Personal Watercraft Safety

Personal watercraft (PWC) are a type of recreational boat that has become increasingly popular in recent years. Manufacturers estimate that about 200,000 PWC are sold each year and that more than 1 million are in current operation. PWC now account for more than one-third of the new recreational boat sales in the United States.

Although the overall number of recreational boating fatalities has been declining in recent years, the number of personal watercraft-related fatalities has been increasing. At the time of the National Transportation Safety Board’s 1993 recreational boating safety study, there were only 26 personal watercraft fatalities a year, and the Safety Board did not believe that separate consideration of PWC was warranted. However, in 1994, the number of PWC fatalities began to increase noticeably because the number of PWC in operation increased. Preliminary numbers for 1997 indicate 83 PWC fatalities. PWC are the only type of recreational vessel for which the leading cause of fatalities is not drowning; in PWC fatalities, more persons die from blunt force trauma than from drowning. The increase in fatalities and the distinctive way in which fatalities occur prompted the Safety Board to examine the nature of PWC accidents.

The Safety Board initiated the current study to more closely examine fatalities and injury in addition to accident characteristics associated with PWC accidents. The study was not designed to estimate how often PWC accidents occur. For PWC accidents that occurred between January and June 1997, the Safety Board requested that State marine accident investigators provide the Safety Board with copies of their accident reports and complete a supplemental questionnaire prepared by the Safety Board specifically for this study. The goal of the supplemental questionnaire was to obtain additional information concerning the accident characteristics and details concerning personal injury that have not previously been available from State boating accident reports. State accident reports and supplemental information were the sources of the Safety Board’s accident information.

The Safety Board also reviewed State reports of PWC accidents that occurred in 1996. A total of 49 States and Territories provided either copies of their boating accident report forms, automated boating accident report database files, or summary information for 1996 and/or 1997.

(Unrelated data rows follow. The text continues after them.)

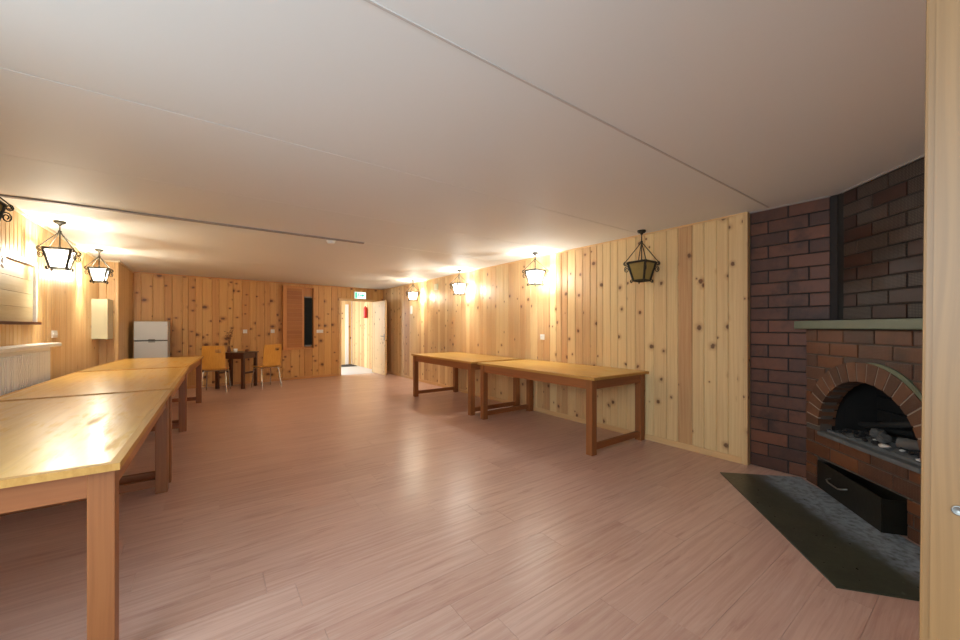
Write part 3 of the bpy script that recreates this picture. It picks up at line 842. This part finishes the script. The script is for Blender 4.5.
# green painted band over the arch
mb = MB(FL)
for i in range(NA):
    a0, a1 = PI*(.52+.34*i/NA), PI*(.52+.34*(i+1)/NA)
    t0, t1 = (RO+.004+.028*math.sin(PI*i/NA)), (RO+.004+.028*math.sin(PI*(i+1)/NA))
    q = [(CS-(RO+.001)*math.cos(a0), ZS+(RO+.001)*math.sin(a0)), (CS-(RO+.001)*math.cos(a1), ZS+(RO+.001)*math.sin(a1)), (CS-t1*math.cos(a1), ZS+t1*math.sin(a1)), (CS-t0*math.cos(a0), ZS+t0*math.sin(a0))]
    mb.prism(q, 'y', -.004, .010)
mb.build('arch_band', 'mantel', fp)
# ledge and firebox
mb = MB(FL); mb.box(CS-RI, CS+RI, -.095, .016, LEDGE-.03, LEDGE, bev=.006); mb.build('ledge', 'ash', fp)
mb = MB(FL); dB = -.42
mb.box(CS-RI-.06, CS+RI+.06, dB, -.091, LEDGE-.07, LEDGE-.012)                 # floor
mb.box(CS-RI-.06, CS+RI+.06, dB-.05, dB, LEDGE-.07, 1.1)                       # back slab
mb.box(CS-RI-.06, CS-RI, dB, -.112, LEDGE-.011, 1.05); mb.box(CS+RI, CS+RI+.06, dB, -.112, LEDGE-.011, 1.05)
mb.box(CS-RI-.06, CS+RI+.06, dB, -.112, 1.0, 1.1)
mbb = mb; course(mbb, CS-RI, CS+RI, LEDGE-.01, 1.0, dB+.03, .13, thick=.029)
mb.build('firebox', 'brick_soot', fp)
mb = MB(FL); mb.box(SL0-.02, SL1+.02, -.40, -.36, 0, SZ); mb.box(SL0-.02, SL0, -.36, -.091, 0, SZ); mb.box(SL1, SL1+.02, -.36, -.091, 0, SZ); mb.box(SL0-.02, SL1+.02, -.36, -.091, SZ+.001, SZ+.02)
mb.build('ash_slot', 'black', fp)
mb = MB(FL); mb.box(SL0-.03, SL1+.03, -.05, .003, SZ-.001, SZ+.006); mb.build('slot_lintel', 'steel', fp)
# mantel shelf
mb = MB(FL); mb.box(-.045, SE, -.16, .062, 1.265, 1.33, bev=.006); mb.build('mantel_shelf', 'mantel', fp)
mb = MB(FL); course(mb, .155, SE, 1.335, ZC-.005, -.165, .13, thick=.05); mb.build('chimney_breast', 'brick_dark', fp)
mb = MB(FL); mb.box(.16, SE, -.30, -.172, 1.331, ZC-.002); mb.box(0, SE, -.16, -.10, 1.10, 1.264); mb.build('chimney_mortar', 'mortar_dark', fp)
mb = MB(); mb.add([FX(Vector((s, n, z))) for s in (.155, SE) for n in (-.164, -.150) for z in (ZC-.012, ZC-.001)], [(0,1,3,2),(4,6,7,5),(0,4,5,1),(2,3,7,6),(0,2,6,4),(1,5,7,3)], .5)
o = struct(mb, 'trim_10', 'seam', 'pale joint line where the chimney breast meets the ceiling', 'trim')
mb = MB(WX); mb.box(0, .56, 0.001, .012, ZC-.010, ZC-.001)
struct(mb, 'trim_11', 'seam', 'pale joint line where the brick strip meets the ceiling', 'trim')

# hearth sheet
mb = MB(); mb.prism([(3.64, 1.437), (2.495, .47), (2.945, -.115), (2.955, -.115), (4.02, .95), (4.075, .99)], 'z', .0005, .007, .5)
mb.build('hearth_plate', 'hearth', label='dark green metal sheet on the floor before the fireplace', category='hearth plate')

# ash drawer, pulled out askew
ang = math.atan2(.106, .73)
def DR(p):   # local: x along the front from the left end, y out, z up
    c, s_ = math.cos(ang), math.sin(ang)
    q = Vector((SL0+.012+p.x*c-p.y*s_, .006+p.x*s_+p.y*c, p.z+.0075)); return FX(q)
e0 = DR(Vector((0, 0, 0)))
e = empty('ash_drawer', tuple(e0), 0, label='sooty metal ash drawer pulled askew out of the fireplace foot', category='drawer')
DRL = lambda p: DR(p)-e0
mb = MB(DRL); mb.box(0, .71, -.008, 0, 0, .212, bev=.002); mb.build('drawer_front', 'soot_metal', e)
mb = MB(DRL); mb.box(.02, .71, -.18, -.172, 0, .20); mb.box(.702, .71, -.1715, -.0085, 0, .205); mb.box(.02, .028, -.1715, -.0085, 0, .205); mb.box(.0285, .7015, -.1715, -.0085, 0, .008)
mb.build('drawer_body', 'soot_metal', e)
mb = MB(DRL); mb.tube([(.18, 0, .13), (.19, .03, .122), (.22, .036, .112), (.34, .036, .112), (.37, .03, .122), (.38, 0, .13)], .0055, 8); mb.build('handle', 'steel', e)

# ash, charred logs and lumps in the firebox
rr = random.Random(11)
mb = MB(FX); nx, ny = 26, 14; V = []; F = []
for i in range(nx+1):
    for j in range(ny+1):
        s = CS-RI+.02+(2*RI-.04)*i/nx; n = -.38+.34*j/ny
        h = .008+.014*rr.random()+.03*math.exp(-((s-CS-.05)/.2)**2-((n+.2)/.12)**2)
        V.append((s, n, LEDGE+.001+h))
for i in range(nx):
    for j in range(ny): F.append((i*(ny+1)+j, (i+1)*(ny+1)+j, (i+1)*(ny+1)+j+1, i*(ny+1)+j+1))
b0 = len(V)
for i in range(nx+1):
    for j in range(ny+1):
        s = CS-RI+.02+(2*RI-.04)*i/nx; n = -.38+.34*j/ny; V.append((s, n, LEDGE+.0005))
for i in range(nx):
    for j in (0, ny):
        a = i*(ny+1)+j; c_ = (i+1)*(ny+1)+j; F.append((a, c_, b0+c_, b0+a))
for j in range(ny):
    for i in (0, nx):
        a = i*(ny+1)+j; c_ = a+1; F.append((a, c_, b0+c_, b0+a))
mb.add(V, F, .5)
mb.build('ash_bed', 'ash', kind='stuff', label='grey ash spread over the firebox floor', category='ash')

def lump(s, n, z, r, name, mat, label, cat, grp=None, flat=1.0):
    c0 = FX(Vector((s, n, z)))
    mb = MB(); V = []; N, K = 8, 5
    for i in range(K+1):
        ph = PI*i/K
        for j in range(N):
            th = 2*PI*j/N; q = r*rr.uniform(.7, 1.15)
            V.append(c0+Vector((q*math.sin(ph)*math.cos(th), q*math.sin(ph)*math.sin(th), q*math.cos(ph)*flat)))
    F = []
    for i in range(K):
        for j in range(N): F.append((i*N+j, i*N+(j+1) % N, (i+1)*N+(j+1) % N, (i+1)*N+j))
    mb.add(V, F, .5)
    p = dict(label=label, category=cat)
    if grp: p['group'] = grp
    mb.build(name, mat, **p)
AH = lambda s, n: LEDGE+.020+.03*math.exp(-((s-CS-.05)/.2)**2-((n+.2)/.12)**2)
spots = []
for i in range(46):
    s = CS+rr.uniform(-.33, .38); n = rr.uniform(-.30, -.05); r_ = rr.uniform(.008, .026)
    spots.append((s, n, r_))
for s, n, r_ in spots:
    lump(s, n, AH(s, n)+r_*.55, r_, 'charcoal_lump', 'char', 'black lump of charcoal among the ash in the firebox', 'charcoal', 'charcoal lumps in the firebox', .7)
for s, n, r_ in ((.50, -.14, .05), (.60, -.10, .045), (.42, -.22, .04)):
    lump(s, n, AH(s, n)+r_*.8, r_, 'burnt_chunk', 'char_grey', 'grey burnt chunk lying on the ash in the firebox', 'chunk', 'grey burnt chunks in the firebox', .7)
for s, n, r_ in ((.66, -.05, .035), (.90, -.05, .022), (.74, -.09, .02), (.52, -.11, .018)):
    lump(s, n, AH(s, n)+r_*.4, r_, 'white_ash_flake', 'ash_white', 'white flake of burnt paper at the front of the firebox ash', 'flake', 'white flakes in the firebox', .35)
def log(p0, p1, r_, label, mat):
    mb = MB(FX); p0, p1 = Vector(p0), Vector(p1); pts = [p0.lerp(p1, t/6)+Vector((rr.uniform(-.004, .004),)*3) for t in range(7)]
    mb.tube(pts, [r_*rr.uniform(.85, 1.1) for _ in pts], 9); mb.build('charred_log', mat, label=label, category='log', group='charred wood in the firebox')
log((.70, -.10, AH(.7, -.1)+.045), (.94, -.20, AH(.94, -.2)+.075), .036, 'pale grey charred log at the right of the firebox', 'char_grey')
log((.22, -.24, LEDGE+.075), (.60, -.27, LEDGE+.17), .022, 'thin black charred stick leaning at the left of the firebox', 'char')
log((.28, -.33, LEDGE+.062), (.50, -.365, LEDGE+.085), .024, 'black charred stick lying level in the middle of the firebox', 'char')

# ------------------------------------------------------------------ jamb of the doorway at the right edge
e = empty('trim_12', (.75, .059, 0), 0, kind='structure', label='pale wooden door jamb close to the camera at the right edge', category='jamb')
e.rotation_euler = (math.radians(.42), 0, 0)
mb = MB(); mb.box(.0, .05, -.38, .0, -.002, ZC, .35, bev=.003); mb.box(-.004, .0, -.38, -.009, .0, ZC, .7); mb.build('jamb', 'jamb', e)
mb = MB(MB and (lambda p: Vector((-.0045-p.z, -.031+p.x, 1.055+p.y)))); mb.lathe([(.0, 0), (.004, .0005), (.0045, .001), (.006, .001), (.006, 0)], 14); mb.build('screw_hole', 'steel', e)
e.location.y += .009   # the tilt swings the top back

# ------------------------------------------------------------------ light
w = bpy.data.worlds.new('World'); S.world = w; w.use_nodes = True
bg = w.node_tree.nodes['Background']; bg.inputs[0].default_value = (.72, .88, 1.0, 1); bg.inputs[1].default_value = 0.65

def area(name, loc, rot_, sx, sy, power, col):
    l = bpy.data.lights.new(name, 'AREA'); l.shape = 'RECTANGLE'; l.size = sx; l.size_y = sy; l.energy = power; l.color = col
    o = bpy.data.objects.new(name, l); COL.objects.link(o); o.location = loc; o.rotation_euler = rot_; return o
area('daylight_lobby_entrance', (1.7, 11.7, 1.5), (math.radians(58), 0, math.radians(-90-18)), 1.2, 2.0, 46, (.88, .95, 1))
area('fill_behind_camera', (1.2, -3.6, 1.5), (math.radians(90), 0, math.radians(0)), 4.5, 2.0, 62, (.70, .88, 1))  # unseen fill light added behind the camera to brighten the hall
area('fill_left_side', (XL-.5, .4, 1.65), (math.radians(82), 0, math.radians(-90)), 2.4, 1.3, 41, (.72, .89, 1))  # added fill light, out of view beyond the left wall opening

# ------------------------------------------------------------------ camera
cam = bpy.data.cameras.new('Camera'); co = bpy.data.objects.new('Camera', cam); COL.objects.link(co)
cam.sensor_width = 36; cam.lens = 36*376/960; cam.clip_start = .01; cam.shift_y = 7/960
co.location = (0, 0, H); co.rotation_euler = (PI/2, 0, math.radians(-35.9))
S.camera = co

vs = S.view_settings
vs.view_transform = 'Standard'; vs.look = 'None'; vs.exposure = 1.25; vs.gamma = 1.0; vs.use_curve_mapping = False
S.cycles.use_denoising = True
S.cycles.max_bounces = 10; S.cycles.diffuse_bounces = 6; S.cycles.transparent_max_bounces = 12
S.cycles.sample_clamp_indirect = 4.0
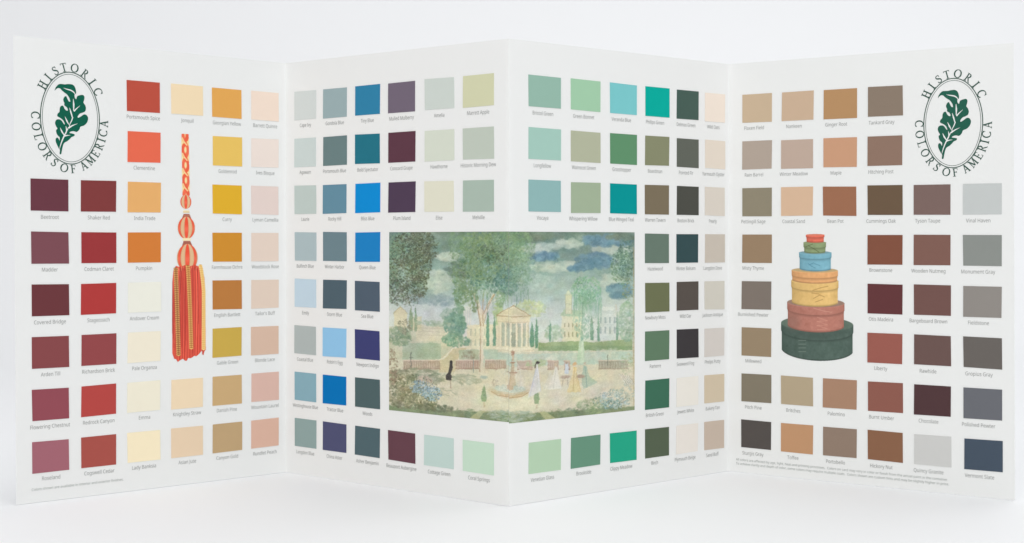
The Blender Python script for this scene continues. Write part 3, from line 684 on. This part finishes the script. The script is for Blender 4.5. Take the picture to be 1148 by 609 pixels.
    D(190, 102, 485, 28, 20, [(142, 166, 174), (164, 184, 190), (116, 138, 148)], size=(1.5, 4), op=.8); D(190, 142, 505, 30, 22, [(144, 170, 184), (170, 190, 196), (120, 142, 156)], size=(1.5, 4), op=.8); D(40, 78, 475, 14, 9, [(206, 200, 164), (196, 180, 140)], size=(2, 3.5))
    D(260, 640, 535, 60, 18, [(158, 170, 128), (176, 182, 142), (134, 154, 112)], size=(2, 5), op=.55)
    D(330, 700, 522, 44, 32, [(150, 182, 176), (176, 200, 196), (124, 158, 146), (100, 128, 112)], size=(1.5, 4.5), asp=2.4, op=.75)
    D(110, 740, 500, 22, 40, [(150, 176, 178), (134, 160, 150), (174, 166, 132)], size=(2, 4.5), asp=2.2)
    D(80, 738, 415, 20, 34, [(166, 178, 132), (188, 188, 150)], size=(2, 4.5), op=.6)
    for i in range(5): L([(714 + i * 7, 444 + i * 2), (736 + i * 6, 478)], 2, (222, 220, 206)); L([(717 + i * 7, 444 + i * 2), (739 + i * 6, 478)], 1.2, (134, 126, 104), .8)
    # loose brushwork: edges wander, then short strokes pick up the colour they start from
    wx = noise(h, w_, 70, 90) * .8 + noise(h, w_, 160, 200) * .5; wy = noise(h, w_, 70, 90) * .7 + noise(h, w_, 160, 200) * .5
    yi = np.clip(np.arange(h)[:, None] + wy, 0, h - 1).astype(int); xi = np.clip(np.arange(w_)[None, :] + wx, 0, w_ - 1).astype(int)
    c.img = c.img[yi, xi]
    for _ in range(9000):
        x = rng.uniform(0, w_ - 1); y = rng.uniform(0, h - 1)
        col = c.img[int(y), int(x)] + rng.normal(0, 6) + rng.normal(0, 3, 3)
        z = rng.uniform(1.5, 4.2); th = rng.normal(0, .5) if rng.random() < .5 else rng.uniform(0, 3.1)
        x += rng.normal(0, 3) + 16; y += rng.normal(0, 2.5) + 14
        sl = c.win(x - z * 1.5, x + z * 1.5, y - z * 1.5, y + z * 1.5)
        A, B_ = c.X[sl] - x, c.Y[sl] - y
        if A.size == 0: continue
        ca, sa = math.cos(th), math.sin(th)
        c.mix(np.clip((1.2 - np.sqrt(((A * ca + B_ * sa) / z) ** 2 + ((-A * sa + B_ * ca) * 2.4 / z) ** 2)) / .6, 0, 1) * .3, col, sl)
    hz = np.exp(-((Y - 285) / 60.) ** 2) * np.clip((X - 470) / 60, 0, 1) * .30 + np.exp(-((Y - 300) / 50.) ** 2) * np.clip((250 - X) / 60, 0, 1) * .2
    c.mix(hz, (206, 212, 198))
    c.mix(np.clip((Y - 425) / 20, 0, 1) * np.clip((545 - Y) / 20, 0, 1) * np.clip((X - 170) / 80, 0, 1) * .30, (224, 214, 178))
    # last accents over the loose paint: edges of the buildings, figures and stems
    for x in (350, 366, 382, 400, 416, 431): L([(x + 3, 289), (x + 3, 361)], 3.4, (232, 222, 190), .7); L([(x + 8, 292), (x + 8, 360)], 1.6, (150, 156, 130), .6)
    L([(341, 268), (393, 237), (446, 268), (341, 269)], 1.6, (176, 152, 112), .7); L([(345, 287), (442, 287)], 1.2, (186, 164, 124), .8); L([(332, 366), (456, 366)], 1.3, (236, 226, 200), .8)
    for x in (548, 560, 572, 584): L([(x + 2, 291), (x + 2, 301)], 2.4, (150, 142, 110), .6); L([(x + 2, 318), (x + 2, 331)], 2.4, (150, 142, 110), .6)
    for x in (656, 670, 684, 698): L([(x + 3, 273), (x + 3, 290)], 3, (150, 164, 160), .6); L([(x + 3, 302), (x + 3, 321)], 3, (150, 164, 160), .6)
    L([(553, 262), (553, 206)], 1.2, (170, 160, 124), .7); L([(571, 262), (571, 206)], 1.2, (170, 160, 124), .7)
    for x in np.arange(62, 164, 7): L([(x, 408), (x, 428)], 1.2, (136, 112, 92), .55)
    for x in list(np.arange(218, 284, 7)) + list(np.arange(308, 370, 7)) + list(np.arange(656, 740, 8)): L([(x, 408), (x, 428)], 1.2, (140, 112, 94), .5)
    L([(58, 403), (166, 403)], 1.6, (216, 200, 174), .8); L([(214, 403), (286, 403)], 1.6, (216, 200, 174), .8); L([(305, 403), (372, 403)], 1.6, (216, 200, 174), .8); L([(652, 403), (742, 403)], 1.6, (206, 196, 172), .8)
    Po([(197, 412), (205, 411), (204, 430), (199, 446), (202, 464), (185, 463), (192, 440)], (74, 66, 66), .8); L([(199, 466), (200, 490)], 1.8, (176, 150, 128)); E(201, 408, 3.5, 3.5, (62, 54, 52))
    L([(467, 414), (474, 494)], 2, (226, 224, 222), .7); L([(462, 430), (444, 512)], 1.6, (184, 184, 190), .7); E(467, 409, 4, 3.5, (76, 70, 66))
    Po([(524, 422), (530, 450), (540, 488), (498, 492), (510, 462)], (226, 220, 202), .75); Po([(507, 432), (514, 452), (520, 486), (484, 490), (496, 462)], (214, 208, 188), .6); E(506, 428, 3.5, 4, (186, 160, 132)); Po([(553, 414), (560, 414), (563, 442), (549, 442)], (196, 202, 206), .8); E(556, 411, 3.5, 3.5, (170, 150, 130))
    L([(580, 424), (576, 498)], 1.5, (196, 160, 104), .7); L([(586, 440), (598, 498)], 1.5, (200, 168, 112), .6); L([(524, 424), (516, 488)], 1.5, (190, 184, 164), .7); L([(612, 424), (618, 486)], 1.8, (130, 158, 146), .7)
    L([(290, 300), (280, 235), (266, 200)], 1.4, (150, 112, 84), .6); L([(299, 300), (316, 240), (336, 204)], 1.4, (150, 112, 84), .6); L([(289, 440), (291, 330)], 1.4, (164, 130, 98), .6)
    L([(325, 500), (345, 512), (382, 517), (420, 512), (440, 500)], 2, (178, 138, 100), .8); L([(325, 492), (345, 500), (382, 504), (420, 500), (440, 492)], 1.6, (214, 186, 144), .8); L([(380, 480), (386, 440), (389, 400)], 1.3, (160, 124, 96), .7); L([(376, 440), (405, 440)], 2, (164, 126, 98), .7); L([(384, 410), (398, 410)], 1.8, (160, 124, 96), .7)
    D(700, 75, 120, 62, 95, [(72, 70, 62), (84, 84, 70), (156, 168, 142)], size=(1, 2.6), op=.6); D(420, 320, 110, 116, 92, [(84, 106, 90), (98, 118, 94), (168, 182, 150), (140, 158, 120)], size=(1, 3), op=.4); D(260, 325, 150, 130, 70, [(132, 158, 134), (150, 170, 148)], size=(2, 5), op=.3); D(160, 230, 120, 40, 80, [(120, 142, 112), (150, 166, 144)], size=(1.5, 4), op=.4)
    D(220, 722, 118, 32, 55, [(80, 104, 96), (172, 190, 176)], size=(1, 2.6), op=.6); D(160, 612, 190, 42, 42, [(98, 142, 116), (170, 200, 166)], size=(1, 2.6), op=.5)
    D(420, 90, 495, 76, 50, [(96, 94, 72), (166, 158, 122), (106, 120, 90)], size=(1, 2.8), op=.6); D(220, 690, 525, 56, 28, [(92, 120, 104), (200, 216, 210), (120, 150, 150)], size=(1, 3), asp=2.6, op=.6); D(120, 125, 492, 44, 24, [(190, 206, 212), (104, 130, 148)], size=(1, 2.6), op=.7)
    # cool and warm patches of the aged canvas
    c.img += noise(h, w_, 9, 12)[..., None] * np.array([3, 4, 0.]) + noise(h, w_, 24, 30)[..., None] * 4
    c.img = (c.img * 2 + np.roll(c.img, 1, 0) + np.roll(c.img, -1, 0) + np.roll(c.img, 1, 1) + np.roll(c.img, -1, 1)) / 6
    # grain of the canvas and printing
    g = rng.normal(0, 1, (h, w_)); g = (g + np.roll(g, 1, 0) + np.roll(g, 1, 1) + np.roll(g, (1, 1), (0, 1))) / 2
    c.img += (g * 4.0 + noise(h, w_, 120, 150) * 2.5)[..., None]
    c.img[..., 0] += noise(h, w_, 30, 40) * 2.5; c.img[..., 2] += noise(h, w_, 30, 40) * 2.5
    # softer contrast and saturation, slight tint, greener towards the top
    m_ = np.array([176, 182, 166.]); c.img = m_ + (c.img - m_) * .98 + np.array([-1, 2, 2.])
    g_ = c.img.mean(-1, keepdims=True); c.img = g_ + (c.img - g_) * .84
    c.img += (np.clip((260 - Y) / 60, 0, 1)[..., None] * np.array([-3., 4, -4]))
    c.img = np.clip(c.img, 60, 236)
    return c
gc = garden()
NF = 364
qmap = lambda a, b, kq: (lambda q: a + (b - a) * (q + kq * q * (1 - q)))
raster("garden_picture", 1, qmap(.4981, 1.0, .115), lambda q: .5880 + (.1802 - .5880) * q, gc.img[:, :NF + 1], label="left half of the garden picture with big tree and fountain")
raster("garden_picture", 2, qmap(0.0, .5370, -.085), lambda q: .5878 + (.1775 - .5878) * q, gc.img[:, NF:], label="right half of the garden picture with white house and strollers")

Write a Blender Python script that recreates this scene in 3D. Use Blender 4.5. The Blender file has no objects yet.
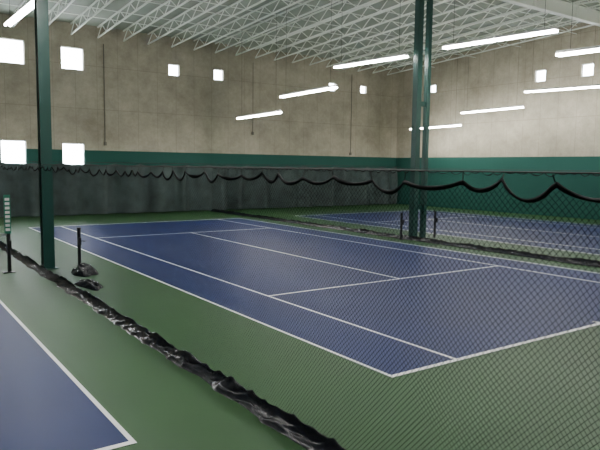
import bpy, bmesh, math, random
import numpy as np
from mathutils import Matrix, Vector, noise
random.seed(7)
D=bpy.data; S=bpy.context.scene; C=S.collection

# ---------------- camera solve from court dimensions ----------------
W=10.97; L=23.77
pts=[((0,0),(393,379)),((1.37,0),(457,360)),((1.37,5.485),(272,296)),((9.6,5.485),(498,266)),
((5.485,5.485),(398,279)),((5.485,18.285),(192,233)),((9.6,18.285),(270,228)),((0,L),(25,228)),
((1.37,L),(60,226)),((9.6,L),(220,219)),((-3.66,0),(136,443))]
def Rm(yaw,pitch,roll):
    f=np.array([math.sin(yaw)*math.cos(pitch),math.cos(yaw)*math.cos(pitch),-math.sin(pitch)])
    r=np.array([math.cos(yaw),-math.sin(yaw),0.0]); d=np.cross(f,r)
    r2=r*math.cos(roll)+d*math.sin(roll); d2=-r*math.sin(roll)+d*math.cos(roll)
    return r2,d2,f
def proj(p,X):
    r,d,f=Rm(p[1],p[2],p[3]); v=np.array(X)-np.array(p[4:7])
    return np.array([300+p[0]*v@r/(v@f),225+p[0]*v@d/(v@f)])
def res(p):
    return np.concatenate([proj(p,(a[0],a[1],0))-np.array(b) for a,b in pts])
p=np.array([632,0.633,0.102,-0.0194,-6.3,-6.3,3.1])
for it in range(40):
    r0=res(p); J=np.zeros((len(r0),7))
    for k in range(7):
        q=p.copy(); e=1e-5*max(1,abs(q[k])); q[k]+=e; J[:,k]=(res(q)-r0)/e
    H=J.T@J; p=p-np.linalg.solve(H+1e-3*np.diag(np.diag(H)),J.T@r0)
r,d,f=Rm(p[1],p[2],p[3])
cam=D.cameras.new("camera"); co=D.objects.new("camera",cam); C.objects.link(co)
M=Matrix(((r[0],-d[0],-f[0],p[4]),(r[1],-d[1],-f[1],p[5]),(r[2],-d[2],-f[2],p[6]),(0,0,0,1)))
co.matrix_world=M; cam.sensor_width=36; cam.lens=p[0]*36/600; cam.clip_end=300; cam.clip_start=.05
S.camera=co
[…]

Because the States voluntarily provided the Safety Board with accident reports and supplemental questionnaire information, and because of the incomplete nature of much of the information, the Safety Board does not claim that the results of the study are representative of all PWC accidents. The Safety Board analyzed 814 (one-third) of the 1997 reported accidents and examined all of the data for the 1996 reported accidents. Consequently, the Board believes that a substantial number of accidents was available to identify the most important safety issues associated with PWC accidents. Further, the Safety Board’s analysis did not show any biases in the types of accidents in the half-year of 1997 accidents compared to the full year of 1996 accidents. The Safety Board’s interest in truncating the 1997 data collection period to 6 months was based on a goal of providing the results of this study prior to the 1998 summer boating season.

Based on the analysis of the data reviewed, the safety issues discussed in this report include the following:

  • protecting personal watercraft riders from injury,
  • operator experience and training, and
  • boating safety standards.

The study also addressed the need for recreational boating exposure data. 

As a result of this study, recommendations were issued to the manufacturers of personal watercraft, the U.S. Coast Guard, the U.S. Coast Guard Auxiliary, the U.S. Power Squadrons, BOAT/U.S., the National Association of State Boating Law Administrators, the Personal Watercraft Industry Association, and the States and Territories. The recommendations focus on the safe operation of personal watercraft.